Growing up, Glover says she went to church every single Sunday. Now she goes maybe four to six times per year.

She and her son “go to church” online. They pray together daily and read the Bible. Glover also reads the Koran.

“I come from a family of many different religions,” she says. “My brother is Muslim. I have another family member that is Jewish so even though I did grow up in the church, I also went to the synagogue and [other religious temples]. I feel like I am more of a spiritual person than a religious person.”

She studies various religions and believes they all have positive aspects to them.

“I try to pull the best from all of them and lead a good spiritual life,” she says. “I try to be kind to people and treat people the way I want to be treated.”

A church of one
When Simone McDowell, 33, moved to Charlotte from Maryland five years ago, she had a hard time finding a church home. Like Glover, she began attending church online.

Still, the self-described “church hopper” says she does enjoy physically attending services on occasion.

“I feel like it is important to be in a church sometimes and actually sit in a pew,” she says. “It’s a different vibe being in a space with like-minded people who are all there for the same reasons and getting a connection from them as well.”

Kojo Nantambu, pastor of Green Oaks Missionary Baptist Church, agrees.

“I think there is always a need for corporate worship,” he says. “Our collective prayer and our collective engagement bring about a stronger manifestation and response from God.”

Nantambu says many churches no longer preach the power of collective worship but a message of individual prosperity.

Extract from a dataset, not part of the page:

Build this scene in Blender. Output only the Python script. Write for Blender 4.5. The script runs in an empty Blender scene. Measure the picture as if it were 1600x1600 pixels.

“A lot of people with success now feel like the things that happen are the result of their own efforts and abilities,” he says “People feel they are getting what they need and want anyway so figure why go to church?”

Nantambu says over the last 25 years, many churches have moved away from preaching the power of collective faith, worship and prayer. He says now the message for many is one of individual prosperity.

“A lot of people with success now feel like the things that happen are the result of their own efforts and abilities,” he says “People feel they are getting what they need and want anyway so figure why go to church?”